Exploring new waters and coves can be rather exciting each year. Experiencing the beautiful landscapes, great fishing, and warm sunbathing while on a houseboat, is truly an unique experience. Whether this is with your family, friends or alone, make sure your houseboat is following the safety regulations set forth by the lake’s marina and federal government. This will help to ensure your boat has the required equipment in case some type of emergency occurs.

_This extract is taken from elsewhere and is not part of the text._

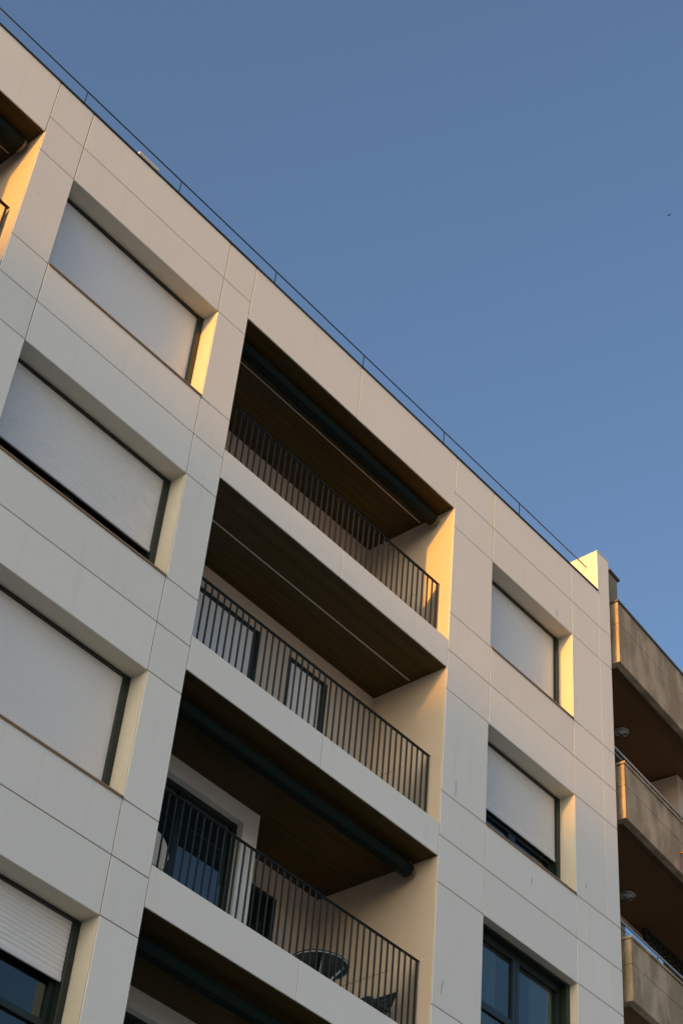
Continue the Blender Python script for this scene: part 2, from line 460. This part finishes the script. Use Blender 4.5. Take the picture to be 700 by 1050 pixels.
def window(x0, x1, k, shut, ypl, pitch, bulge, label=None, sill_col=True):
    """frame with roller guides set back in the reveal; shut = z of the shutter's lower edge above the sill (None: no shutter)"""
    zt, zb = -PITCH*k, WS-PITCH*k
    g = .085
    m = MB(); y = ypl
    m.cbox(x0, x0+g, y-.045, y+.06, zb-.02, zt, .004); m.cbox(x1-g, x1, y-.045, y+.06, zb-.02, zt, .004)
    m.cbox(x0+g, x1-g, y-.040, y+.06, zt-.032, zt, .004)
    yg = y+.075
    # sash frames behind the shutter line
    xm = (x0+x1)/2 if shut is not None else x0+(x1-x0)*.475
    fw = .07
    m.box(x0+g-.01, x1-g+.01, yg-.02, yg+.05, zb-.02, zb+.09)
    m.box(x0+g-.01, x1-g+.01, yg-.02, yg+.05, zt-.14, zt-.01)
    for xa in (x0+g, xm-fw, xm+.006, x1-g-fw):
        m.box(xa, xa+fw-.004, yg-.03, yg+.04, zb+.09, zt-.14)
    o = None
    if shut is None:
        m.box(x0+g, x1-g, yg-.025, yg+.045, zb+.56, zb+.66)
    elif shut > .3:
        m.box(x0+g, x1-g, yg-.032, yg+.042, zb+.20+.31, zb+.58)
    o = m.build('window', M['frame'], B)
    if label: o['label'] = label
    if shut is not None:
        s = shutter_mesh(x0+g-.012, x1-g+.012, y, zb+shut, zt-.018, pitch, bulge)
        s.build('shutter', [M['shutter'], M['shutter_bar']], o)
    if shut is None or shut > .05:
        for xa, xb in ((x0+g+fw-.01, xm-fw+.01), (xm+fw-.01, x1-g-fw+.01)):
            p = MB(); p.box(xa, xb, yg+.004, yg+.010, zb+.085, zt-.135)
            p.build('pane', M['glass'], o)
    s = MB(); s.cbox(x0+.002, x1-.002, -.018, yg, zb-.006, zb+.014, .003)
    s.cbox(x0+.002, x1-.002, -.020, -.006, zb-.012, zb+.014, .003)
    s.build('sill', M['sill'], o)
    # room behind: pale ceiling, dark walls
    return o
def room(x0, x1, k, y):
    zt, zb = -PITCH*k, WS-PITCH*k
    r = MB()
    r.box(x0+.01, x1-.01, 2.4, 2.45, zb-.4, zt+.2); r.box(x0-.07, x0-.01, y, 2.4, zb-.4, zt+.2); r.box(x1+.01, x1+.07, y, 2.4, zb-.4, zt+.2)
    r.box(x0-.07, x1+.07, y, 2.45, zt+.2, zt+.24); r.box(x0-.07, x1+.07, y, 2.45, zb-.44, zb-.4)
    return r
WL = [(0, .012, 'closed smooth shutter catching warm light at its end'), (1, .46, 'ribbed shutter stopped just above the sill'),
      (2, .012, 'closed shutter with faint slats'), (3, .985, 'half lowered ribbed shutter over dark glass')]
for k, sh, lab in WL:
    bul = (.0008, .0045, .0015, .0065)[k]
    o = window(LWL, LWR, k, sh, .30, (.042, .044, .042, .050)[k], bul, lab)
    room(LWL, LWR, k, .62).build('room_lining', M['room'], o)
for k, sh, yp, lab in ((0, .012, .30, 'closed smooth shutter, warm at its right end'), (1, .565, .30, 'ribbed shutter stopped short of the sill'),
                   (2, None, .165, 'open window with blue sky in its glass')):
    o = window(RWL, RWR, k, sh, yp, .042, (.0008, .005, 0)[k], lab)
    room(RWL, RWR, k, .62).build('room_lining', M['room'], o)

# ------------------------------------------------------------------ doors of the loggias
def door(x0, x1, y, z0, z1, fill, label=None, fw=.09, left=True):
    """framed door set in a back wall; fill 'shutter' or 'glass'"""
    m = MB()
    if left: m.cbox(x0, x0+fw*.6, y-.015, y+.10, z0, z1, .004)
    m.cbox(x1-fw, x1, y-.015, y+.10, z0, z1, .004)
    m.cbox(x0, x1-fw, y-.012, y+.10, z1-.045, z1, .004)
    o = m.build('balcony_door', M['frame'], B)
    if label: o['label'] = label
    if fill == 'shutter':
        s = shutter_mesh(x0+fw*.5, x1-fw+.01, y+.03, z0, z1-.03, .044, .004)
        s.build('shutter', [M['shutter'], M['shutter_bar']], o)
    else:
        p = MB(); p.box(x0+.05, x1-fw+.01, y+.055, y+.063, z0+.08, z1-.04)
        p.build('pane', M['dark_glass'], o)
    return o
f = FLOOR
door(.9, 2.75, 1.66, f, f+2.05, 'shutter'); door(3.45, 4.3, 1.66, f, f+2.05, 'glass')
door(-7.3, -5.6, 1.66, f, f+2.05, 'glass'); door(-4.6, -3.7, 1.66, f, f+2.05, 'glass')
door(.8, 2.79, 1.30, f-3, -3.02, 'shutter', 'wide dark framed door behind a closed pale shutter')
door(3.36, 4.15, 1.30, f-3, -3.02, 'shutter', 'narrow dark framed door behind a closed pale shutter')
for k in (2, 3):
    d = -PITCH*(k-2)
    door(3.60, 4.36, 2.0, FLOOR-PITCH*k, FLOOR-PITCH*k+2.2, 'glass', 'narrow dark door deep in the loggia')
    m = MB(); zb = FLOOR-PITCH*k; zt = -5.875+d
    for xa in (.62, 1.95, 2.875): m.cbox(xa, xa+.08, 1.40, 1.47, zb, zt, .004)
    m.cbox(.70, 2.875, 1.402, 1.468, zt-.07, zt, .004); m.cbox(.70, 2.875, 1.402, 1.468, zb, zb+.1, .004)
    o = m.build('balcony_door', M['frame'], B)
    if k == 2: o['label'] = 'wide dark glazed door with a blue lower panel'
    for xa, xb in ((.69, 1.96), (2.02, 2.885)):
        p = MB(); p.box(xa, xb, 1.435, 1.443, zb+.08, zt-.05)
        p.build('pane', M['dark_glass'], o)
    if k == 2:
        p = MB(); p.cbox(2.035, 2.80, 1.412, 1.430, zb+.11, -6.63, .006)
        p.build('lower_panel', M['blue'], o)

# ------------------------------------------------------------------ things on the loggias
def bistro_table():
    cx, cy, zt = 3.98, .79, -7.46
    t = empty('bistro_table', (cx, cy, FLOOR-6))
    tag(t, 'small round dark table with pale struts behind the black railing', 'table')
    m = MB(); m.lathe((cx, cy, zt), [(0,-.012),(.335,-.012),(.345,-.020),(.362,-.016),(.366,-.004),(.360,.008),(.34,.012),(0,.012)], 40)
    o = m.build('tabletop', M['table'], t)
    m = MB()
    m.tube([(cx+.355*math.cos(2*math.pi*i/40), cy+.355*math.sin(2*math.pi*i/40), zt-.016) for i in range(41)], .0085, 8, caps=False)
    m.build('rim', M['pale_metal'], o)
    m = MB(); m.tube([(cx, cy, FLOOR-6.0), (cx, cy, zt-.01)], .028, 12)
    m.build('pedestal', M['table'], t)
    for a in (-2.25, -.95, 1.0, 2.2):
        m = MB(); m.tube([(cx+.30*math.cos(a), cy+.30*math.sin(a), zt-.022), (cx+.05*math.cos(a), cy+.05*math.sin(a), zt-.30)], .013, 8)
        m.build('strut', M['pale_metal'], t)
    for a in (.3, 1.87, 3.44, 5.01):
        m = MB(); m.tube([(cx+.02*math.cos(a), cy+.02*math.sin(a), FLOOR-5.9), (cx+.27*math.cos(a), cy+.27*math.sin(a), FLOOR-5.985)], .016, 8)
        m.build('foot', M['table'], t)
bistro_table()

def slat_chair():
    fz = FLOOR-6
    x0, x1, y0, y1, zs = 4.42, 4.84, .36, .76, fz+.45
    t = empty('folding_chair', (4.63, .56, fz))
    tag(t, 'dark slatted folding chair beside the right jamb, next to the round table', 'chair')
    m = MB()
    for i in range(7):
        xa = x0+.06*i; m.cbox(xa, xa+.047, y0, y1, zs-.016, zs, .004)
    m.cbox(x0, x1, y0, y0+.03, zs-.04, zs-.016, .004); m.cbox(x0, x1, y1-.03, y1, zs-.04, zs-.016, .004)
    m.build('seat', M['table'], t)
    m = MB()
    for i in range(3):
        za = zs+.06+.08*i; xa = x1+.02+.028*i
        m.cbox(xa, xa+.014, y0+.02, y1-.02, za, za+.055, .004)
    m.build('backrest', M['table'], t)
    for yy in (y0+.012, y1-.012):
        m = MB(); m.tube([(x0+.02, yy, fz), (x1-.04, yy, zs-.02), (x1+.10, yy, zs+.30)], .011, 8); m.build('leg', M['rail'], t)
        m = MB(); m.tube([(x1+.06, yy, fz), (x0+.05, yy, zs-.03)], .011, 8); m.build('leg', M['rail'], t)
slat_chair()

def cream_chair():
    fz = FLOOR-6
    t = empty('garden_chair', (.9, .62, fz))
    tag(t, 'cream round backed chair half hidden behind the pier beside the blue door panel', 'chair')
    # back: rounded outline, slightly dished
    w, zb, zt = .25, fz+.43, fz+.83; cx = .885
    prof = []
    for i in range(25):
        a = -.18+(math.pi+.36)*i/24
        prof.append((cx+w*math.cos(a)*(1-.06*(math.sin(a) < 0)), zt-.27+.27*math.sin(a)))
    prof = [(cx+.19, zb)]+prof+[(cx-.19, zb)]
    m = MB(); m.prism(prof, .455, .485); m.build('backrest', M['cream'], t)
    m = MB(); m.cbox(cx-.23, cx+.23, .47, .90, fz+.415, fz+.445, .012); m.build('seat', M['cream'], t)
    for sx in (-1, 1):
        for yy in (.49, .88):
            m = MB(); m.tube([(cx+sx*.20, yy, fz+.42), (cx+sx*.235, yy+(.02 if yy > .6 else -.02), fz)], [.019, .014], 8); m.build('leg', M['cream'], t)
cream_chair()

# curtains hanging inside the open window
def curtain(x0, x1, y, z0, z1, waves):
    m = MB(); n = 60; top = []
    for i in range(n+1):
        u = i/n; x = x0+(x1-x0)*u; yy = y+.028*math.sin(u*waves*2*math.pi)+.01*math.sin(u*waves*5.3)
        m.v += [(x, yy, z0), (x, yy, z1), (x, yy+.004, z0), (x, yy+.004, z1)]
    for i in range(n):
        a = 4*i
        m.face([a, a+4, a+5, a+1], 0, True); m.face([a+2, a+3, a+7, a+6], 0, True)
    return m
zc = -PITCH*2
o = curtain(7.50, 7.90, .29, zc+WS+.02, zc-.02, 5).build('curtain', M['curtain'])
tag(o, 'pale gathered curtain behind the right pane of the unshuttered window', 'curtain')
o = curtain(6.42, 6.74, .29, zc+WS+.02, zc-.02, 4).build('curtain', M['curtain'])
tag(o, 'pale gathered curtain behind the left pane of the unshuttered window', 'curtain')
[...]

There are many different items you will need to fulfill the regulations in regards to equipment on the houseboat. A life jacket must be readily available to each person on the boat, so have them hanging on the sides of the boat and not tucked in a storage unit inside the cabin. Have the life jackets checked each year, so you know they are working properly. A life ring is also required on all houseboats. This should also be readily available in the misfortune that a guest or family member goes overboard. Your houseboat is also required to carry safety flares. Some lakes are many miles wide and have hundreds of coastlines, so being able to alert other boaters to you is important in case you become stranded. Keep a few on your boat at all times and make sure you restock at the end of the season.

Your houseboat is required to have a fire extinguisher, so any small fires that may occur can be put out easily until you can reach the shoreline. It is best to have 1 in the engine room as well as in the cabin area and on top of the deck. Fire extinguishers need to be checked by a professional or you can replace them whenever the expiration date passes.


Each year, there are carbon monoxide poisonings due to poor ventilation and the lack of carbon monoxide detectors. Your boat is required to have ventilation systems, so those gases do not cause potential illness or death. It is a great idea to place a few detectors around the boat as a safety precaution to you and your family.

Even if you do not anchor your boat very often, it is required for you to have one. An anchor may be purchased for around $50, so check out your local boating store to see what kinds they have. You will also need to have a horn if your houseboat is longer than 32 feet. Make sure the horn you pick out alerts those up to a 1/2 mile away. It could be best to ask your local marina what they suggest to use.

Keeping your guests and family on your houseboat safe should high priority for all boaters. These are only a few regulations for houseboats, so check with your marina to keep your boat within the regulations.